The Brooklyn Public Library has said it has no intention of cutting the program.

Many of the children outside the library were active in the couter-protest, with painted signs and chants of "Haters go home." Eagle photo by Meaghan McGoldrick
Many of the children outside the library were active in the couter-protest, with painted signs and chants of “Haters go home.” Eagle photo by Meaghan McGoldrick

Crown Heights resident Kevin Towler echoed Higgins.

“We’re here to quiet the voices of hate.
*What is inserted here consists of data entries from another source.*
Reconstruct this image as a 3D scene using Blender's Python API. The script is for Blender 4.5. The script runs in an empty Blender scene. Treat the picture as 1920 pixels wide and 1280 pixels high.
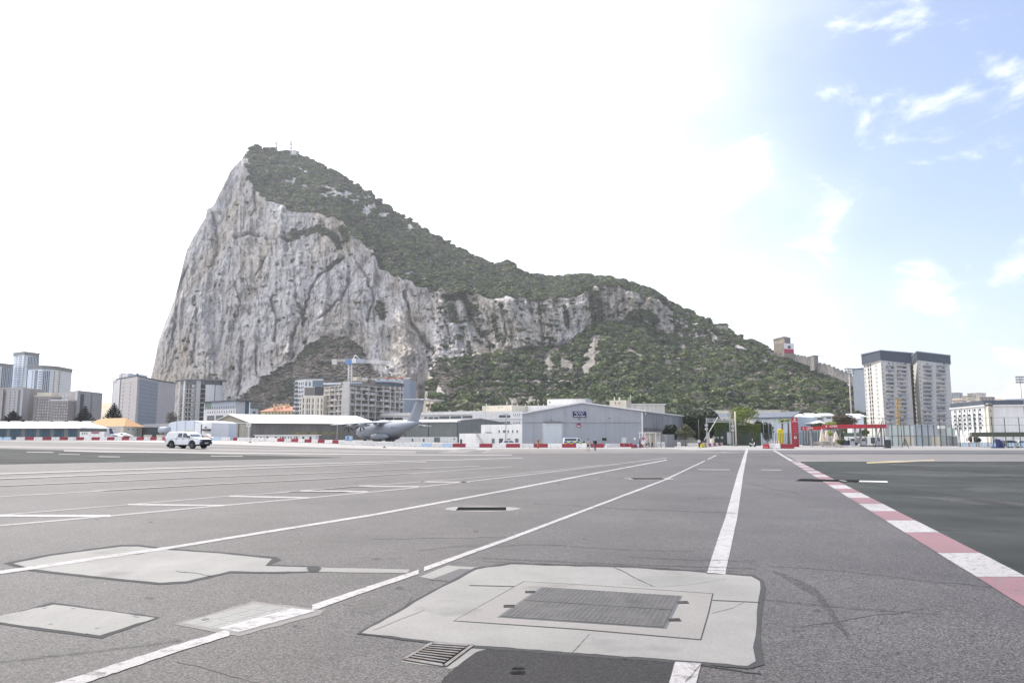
import bpy, math, random
import numpy as np
from mathutils import Vector, Matrix
random.seed(7); R=math.radians
C=bpy.context.scene
COL=C.collection
# ---------------------------------------------------------------- camera, sky, sun, exposure
FPX=1450.0; CAMZ=1.6; TH=math.atan(184/FPX); ST,CT=math.sin(TH),math.cos(TH)
cam=bpy.data.objects.new('camera',bpy.data.cameras.new('camera')); COL.objects.link(cam)
cam.location=(0,0,CAMZ); cam.rotation_euler=(math.pi/2+TH,0,0)
cam.data.sensor_width=36; cam.data.lens=FPX/1920*36; cam.data.clip_end=20000; cam.data.clip_start=.1
C.camera=cam
SUN_AZ=R(-30); SUN_EL=R(54)          # azimuth from +Y towards +X
sd=Vector((math.sin(SUN_AZ)*math.cos(SUN_EL),math.cos(SUN_AZ)*math.cos(SUN_EL),math.sin(SUN_EL)))
W=bpy.data.worlds.new('World'); C.world=W; W.use_nodes=True
wn=W.node_tree.nodes; wl=W.node_tree.links; wn.clear()
def N(t,nodes,**k):
    n=nodes.new(t)
    for a,b in k.items(): setattr(n,a,b)
    return n
sky=N('ShaderNodeTexSky',wn,sky_type='NISHITA',sun_disc=False,sun_elevation=SUN_EL,sun_rotation=SUN_AZ,air_density=1.0,dust_density=1.7,ozone_density=1.0)
bg=N('ShaderNodeBackground',wn); bg.inputs['Strength'].default_value=.105
wo=N('ShaderNodeOutputWorld',wn); tc=N('ShaderNodeTexCoord',wn)
# clouds: thin white veil thickening towards the east (left), torn cumulus wisps in the blue
mp=N('ShaderNodeMapping',wn); mp.inputs['Scale'].default_value=(1,1,1.7)
n1=N('ShaderNodeTexNoise',wn); n1.inputs['Scale'].default_value=9; n1.inputs['Detail'].default_value=9; n1.inputs['Roughness'].default_value=.6; n1.inputs['Distortion'].default_value=.35
sx=N('ShaderNodeSeparateXYZ',wn)
wl.new(tc.outputs['Generated'],mp.inputs[0]); wl.new(mp.outputs[0],n1.inputs['Vector']); wl.new(tc.outputs['Generated'],sx.inputs[0])
def M(op,a,b,nodes,links):
    m=nodes.new('ShaderNodeMath'); m.operation=op
    for i,v in enumerate((a,b)):
        if v is None: continue
        if isinstance(v,(int,float)): m.inputs[i].default_value=v
        else: links.new(v,m.inputs[i])
    return m.outputs[0]
def MR(v,a,b,c,d,nodes=wn,links=wl):
    x=nodes.new('ShaderNodeMapRange'); x.interpolation_type='SMOOTHSTEP'; links.new(v,x.inputs['Value']); x.inputs['From Min'].default_value=a; x.inputs['From Max'].default_value=b; x.inputs['To Min'].default_value=c; x.inputs['To Max'].default_value=d; return x.outputs[0]
n0=N('ShaderNodeTexNoise',wn); n0.inputs['Scale'].default_value=2.2; n0.inputs['Detail'].default_value=8; wl.new(mp.outputs[0],n0.inputs['Vector'])
edge_=M('ADD',sx.outputs[0],M('MULTIPLY',M('SUBTRACT',n0.outputs['Fac'],.5,wn,wl),-.85,wn,wl),wn,wl)
veil=MR(edge_,-.34,.52,1.0,.03)                      # bright veil over the east, thinning to the west
low=MR(sx.outputs[2],.02,.30,.05,0)                 # paler towards the horizon
puff=MR(n1.outputs['Fac'],.50,.70,0,.50)
fac=M('ADD',M('ADD',veil,low,wn,wl),puff,wn,wl); fac=M('MINIMUM',fac,.97,wn,wl)
mx=N('ShaderNodeMix',wn,data_type='RGBA'); wl.new(fac,mx.inputs['Factor'])
tn=N('ShaderNodeMix',wn,data_type='RGBA',blend_type='MULTIPLY'); tn.inputs['Factor'].default_value=1; tn.inputs['B'].default_value=(.82,.80,.84,1)
wl.new(sky.outputs[0],tn.inputs['A']); wl.new(tn.outputs['Result'],mx.inputs['A']); mx.inputs['B'].default_value=(8.0,8.0,8.5,1)
wl.new(mx.outputs['Result'],bg.inputs[0]); wl.new(bg.outputs[0],wo.inputs[0])
sun=bpy.data.objects.new('sun',bpy.data.lights.new('sun','SUN')); COL.objects.link(sun)
sun.data.energy=3.0; sun.data.angle=R(.53); sun.data.color=(1,.95,.88)
sun.rotation_euler=sd.to_track_quat('Z','Y').to_euler(); sun.location=(0,0,500)
C.view_settings.view_transform='Standard'; C.view_settings.look='None'; C.view_settings.gamma=1
C.view_settings.use_curve_mapping=False; C.view_settings.exposure=1.14
C.render.engine='CYCLES'; C.cycles.max_bounces=6
# ---------------------------------------------------------------- geometry helpers
def ray(px,py):
    u=(px-960)/FPX; v=(640-py)/FPX
    return Vector((u,CT-v*ST,ST+v*CT))
def at(px,py,Y):
    d=ray(px,py); t=Y/d.y; return Vector((d.x*t,Y,CAMZ+d.z*t))
def gz(x,y):                                   # the runway's cross fall: the ground climbs to the left
    t=min(1,max(0,(-5-x)/70)); return 1.45*t*t*(3-2*t)
def gp(px,py,lift=0):
    d=ray(px,py); z=0; t=0
    lo,hi=0,900
    for k in range(40):
        m=(lo+hi)/2; zz=CAMZ+d.z*m
        if zz>gz(d.x*m,d.y*m): lo=m
        else: hi=m
    return Vector((d.x*lo,d.y*lo,gz(d.x*lo,d.y*lo)+lift*(3 if d.x*lo<-5 and d.y*lo>24 else 1)))
ORG={}
def tag(o,label=None,cat=None,group=None,kind=None):
    if label: o['label']=label
    if cat: o['category']=cat
    if group: o['group']=group
    if kind: o['kind']=kind
    return o
def thing(name,label,cat,loc=(0,0,0),rz=0,group=None,local=False):
    o=bpy.data.objects.new(name,None); COL.objects.link(o); o.location=loc; o.rotation_euler=(0,0,rz); o.empty_display_size=.2
    ORG[o.name]=Vector((0,0,0)) if local else Vector(loc)
    return tag(o,label,cat,group)
def copy_tree(o,parent=None):
    c=o.copy(); COL.objects.link(c)
    ORG[c.name]=ORG.get(o.name,Vector())
    if parent: c.parent=parent
    for ch in list(o.children): copy_tree(ch,c)
    return c
class MB:
    def __init__(s): s.v=[]; s.f=[]; s.sm=[]
    def add(s,vs,fs,sm=False):
        b=len(s.v); s.v+= [tuple(p) for p in vs]; s.f+=[tuple(b+i for i in f) for f in fs]; s.sm+=[sm]*len(fs); return s
    def hexa(s,p):                            # 4 bottom, 4 top
        return s.add(p,[(3,2,1,0),(4,5,6,7),(0,1,5,4),(1,2,6,5),(2,3,7,6),(3,0,4,7)])
    def box(s,x0,x1,y0,y1,z0,z1):
        return s.hexa([(x0,y0,z0),(x1,y0,z0),(x1,y1,z0),(x0,y1,z0),(x0,y0,z1),(x1,y0,z1),(x1,y1,z1),(x0,y1,z1)])
    def bar(s,a,b,w,h=None):
        a=Vector(a); b=Vector(b); h=h or w; d=(b-a)
        if d.length<1e-6: return s
        d.normalize(); up=Vector((0,0,1)) if abs(d.z)<.95 else Vector((0,1,0))
        r=d.cross(up).normalized()*w/2; u=r.cross(d).normalized()*h/2
        return s.hexa([a-r-u,a+r-u,b+r-u,b-r-u,a-r+u,a+r+u,b+r+u,b-r+u])
    def tube(s,a,b,r0,r1=None,n=8):
        a=Vector(a); b=Vector(b); r1=r0 if r1 is None else r1; d=(b-a).normalized()
        up=Vector((0,0,1)) if abs(d.z)<.95 else Vector((0,1,0)); x=d.cross(up).normalized(); y=x.cross(d)
        vs=[]
        for p,r in ((a,r0),(b,r1)):
            for k in range(n):
                t=2*math.pi*k/n; vs.append(p+x*r*math.cos(t)+y*r*math.sin(t))
        b0=len(s.v); s.v+=[tuple(q) for q in vs]
        for k in range(n): s.f.append((b0+k,b0+(k+1)%n,b0+n+(k+1)%n,b0+n+k)); s.sm.append(True)
        s.f.append(tuple(b0+k for k in reversed(range(n)))); s.sm.append(False)
        s.f.append(tuple(b0+n+k for k in range(n))); s.sm.append(False)
        return s
    def prism(s,poly,z0,z1):
        n=len(poly); zz0=z0 if hasattr(z0,'__len__') else [z0]*n; zz1=z1 if hasattr(z1,'__len__') else [z1]*n
        vs=[(p[0],p[1],z) for p,z in zip(poly,zz0)]+[(p[0],p[1],z) for p,z in zip(poly,zz1)]
        return s.add(vs,[tuple(range(n))[::-1],tuple(range(n,2*n))]+[(k,(k+1)%n,n+(k+1)%n,n+k) for k in range(n)])
    def loft(s,rings,sm=True,cap=True,close=True):
        n=len(rings[0]); vs=[p for r in rings for p in r]; fs=[]
        for i in range(len(rings)-1):
            for k in range(n if close else n-1):
                fs.append((i*n+k,i*n+(k+1)%n,(i+1)*n+(k+1)%n,(i+1)*n+k))
        s.add(vs,fs,sm)
        if cap:
            b=len(s.v)-len(vs)
            s.f.append(tuple(b+k for k in reversed(range(n)))); s.f.append(tuple(b+(len(rings)-1)*n+k for k in range(n))); s.sm+=[False,False]
        return s
    def ball(s,c,rx,ry,rz,n=12,m=8):
        rings=[]
        for i in range(1,m):
            t=math.pi*i/m
            rings.append([(c[0]+rx*math.sin(t)*math.cos(2*math.pi*k/n),c[1]+ry*math.sin(t)*math.sin(2*math.pi*k/n),c[2]-rz*math.cos(t)) for k in range(n)])
        return s.loft(rings)
    def build(s,name,mat,parent=None,label=None,kind=None):
        me=bpy.data.meshes.new(name); 
        o=bpy.data.objects.new(name,me); COL.objects.link(o)
        off=Vector((0,0,0))
        if parent: o.parent=parent; off=ORG.get(parent.name,Vector((0,0,0)))
        ORG[o.name]=off
        me.from_pydata([(p[0]-off.x,p[1]-off.y,p[2]-off.z) for p in s.v],[],s.f)
        me.polygons.foreach_set('use_smooth',s.sm)
        if isinstance(mat,(list,tuple)):
            for m in mat: me.materials.append(m)
        else: me.materials.append(mat)
        me.update()
        if label: o['label']=label
        if kind: o['kind']=kind
        return o
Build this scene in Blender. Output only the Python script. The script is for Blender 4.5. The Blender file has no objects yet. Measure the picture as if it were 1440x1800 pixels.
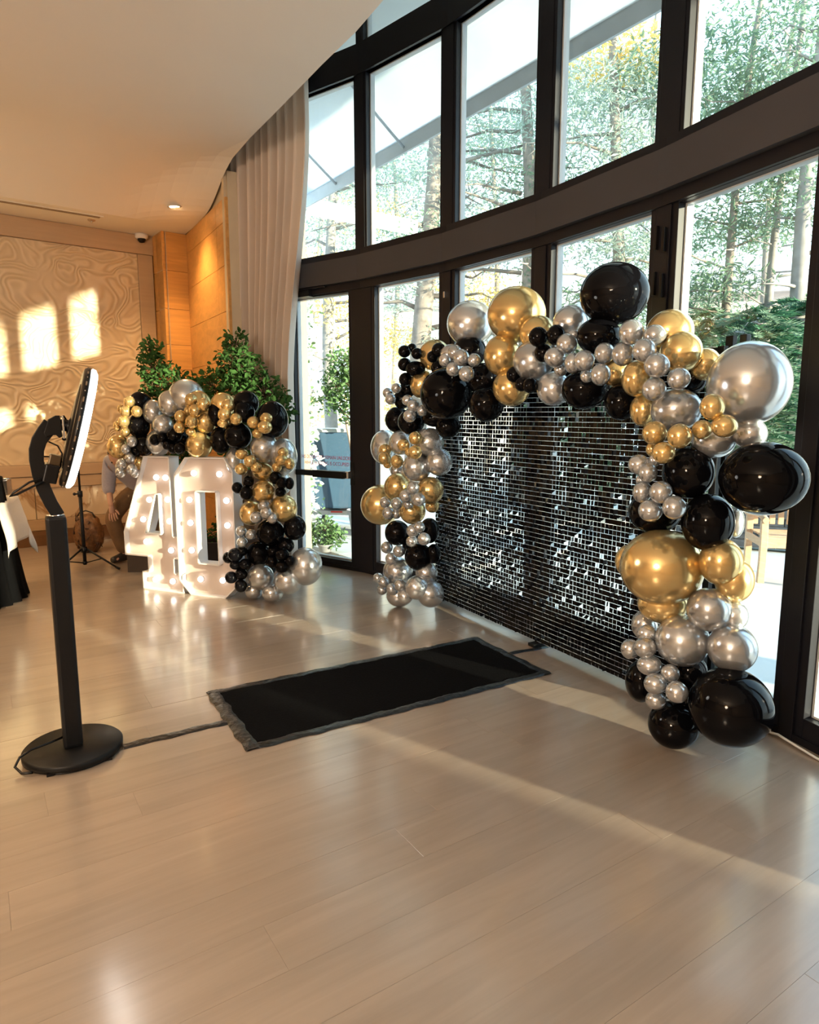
import bpy, bmesh, math, random
from mathutils import Vector, Matrix, Quaternion, noise
from mathutils.geometry import tessellate_polygon
random.seed(7)
SC = bpy.context.scene
COL = SC.collection
V3 = Vector

# ------------------------------------------------------------------ camera
cam_d = bpy.data.cameras.new('camera'); cam = bpy.data.objects.new('camera', cam_d); COL.objects.link(cam)
cam.location = (0, 0, 1.56)
cam.rotation_euler = (math.radians(90 - 8.361), 0, 0)
cam_d.sensor_fit = 'HORIZONTAL'; cam_d.sensor_width = 36.0; cam_d.lens = 36.0 * 1177 / 1440
cam_d.clip_end = 300
SC.camera = cam

# ------------------------------------------------------------------ sky, sun, exposure
W = bpy.data.worlds.new('sky'); SC.world = W; W.use_nodes = True
wn = W.node_tree.nodes; wl = W.node_tree.links
bg = wn['Background']; bg.inputs['Strength'].default_value = 2.5
tc = wn.new('ShaderNodeTexCoord'); sx = wn.new('ShaderNodeSeparateXYZ'); rp = wn.new('ShaderNodeValToRGB')
rp.color_ramp.elements[0].position = 0.0; rp.color_ramp.elements[0].color = (0.84, 0.96, 1.0, 1)
rp.color_ramp.elements[1].position = 0.9; rp.color_ramp.elements[1].color = (0.42, 0.66, 0.95, 1)
e = rp.color_ramp.elements.new(0.35); e.color = (0.64, 0.87, 1.0, 1)
wl.new(tc.outputs['Generated'], sx.inputs[0]); wl.new(sx.outputs['Z'], rp.inputs[0]); wl.new(rp.outputs[0], bg.inputs[0])

sun_d = bpy.data.lights.new('sun', 'SUN'); sun = bpy.data.objects.new('sun', sun_d); COL.objects.link(sun)
SUN_AZ = V3((0.806, -0.592, 0)); SUN_EL = math.radians(7.7)
sdir = (SUN_AZ.normalized() * math.cos(SUN_EL) + V3((0, 0, math.sin(SUN_EL))))
sun.rotation_euler = sdir.to_track_quat('Z', 'Y').to_euler()
sun.location = (30, -22, 6)
sun_d.energy = 13.0; sun_d.angle = math.radians(0.9); sun_d.color = (1.0, 0.86, 0.60)

vs = SC.view_settings
vs.view_transform = 'Standard'; vs.look = 'None'; vs.gamma = 1.0; vs.exposure = 0.6; vs.use_curve_mapping = False
cy = SC.cycles
cy.use_denoising = True
cy.max_bounces = 8; cy.diffuse_bounces = 4; cy.glossy_bounces = 4; cy.transmission_bounces = 4; cy.transparent_max_bounces = 12
cy.caustics_reflective = False; cy.caustics_refractive = False
cy.sample_clamp_indirect = 6.0

# ------------------------------------------------------------------ helpers
def tag(o, label=None, cat=None, group=None, kind=None):
    if label: o['label'] = label
    if cat: o['category'] = cat
    if group: o['group'] = group
    if kind: o['kind'] = kind
    return o

def empty(name, loc=(0, 0, 0), rz=0.0, label=None, cat=None, group=None, kind=None):
    o = bpy.data.objects.new(name, None); COL.objects.link(o)
    o.location = loc; o.rotation_euler = (0, 0, rz); o.empty_display_size = 0.1
    return tag(o, label, cat, group, kind)

def link(name, me, mat=None, parent=None, loc=None):
    if mat and not me.materials: me.materials.append(mat)
    o = bpy.data.objects.new(name, me); COL.objects.link(o)
    if parent: o.parent = parent
    if loc is not None: o.location = loc
    return o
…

We want to minimize the voice spreading lies about the LGBTQ+ community and its relationship with children,” he said. “When kids come out as trans and they’re not supported, they kill themselves — that’s what happens.”

A young boy standing next to Towler chimed in, referencing the Trevor Project, the world’s largest suicide prevention and crisis intervention organization for LGBTQ+ young people.

Many in favor of the story hour have noted a sense of common misconception surrounding the event — and the definition of a drag queen, which is not the same as transgender or gay.

Drag Queen Harmonica Sunbeam at the start of the story hour. Eagle photo by Meaghan McGoldrick
Drag Queen Harmonica Sunbeam at the start of the story hour. Eagle photo by Meaghan McGoldrick

Marine Park mother Dari Litchman, who organized Facebook events for both counter-protests, and whose 11-year-old daughter attended both story hours, said it’s “all conditional” to opponents of the program.

“It’s all conditional in their world. We will love you, but only if you’re not gay — or queer or trans or bi,” she said.

Inside the branch, a drag queen named Harmonica Sunbeam read books like “Don’t Let the Pigeon Drive the Bus!” by Mo Willems and sang the ABCs with a standing room only crowd of kids, parents and library personnel.

At least two elected officials have also denounced the actions of the program’s opponents. State Sen. Andrew Gounardes called the words of Gerritsen Beach Library protesters “hate speech,” while City Comptroller Scott Stringer said, in response, that “homophobia” has no place in the city while it celebrates World Pride.

Councilmember Mathieu Eugene, who represents the area of Crown Heights where the library is located, did not immediately respond to a request for comment.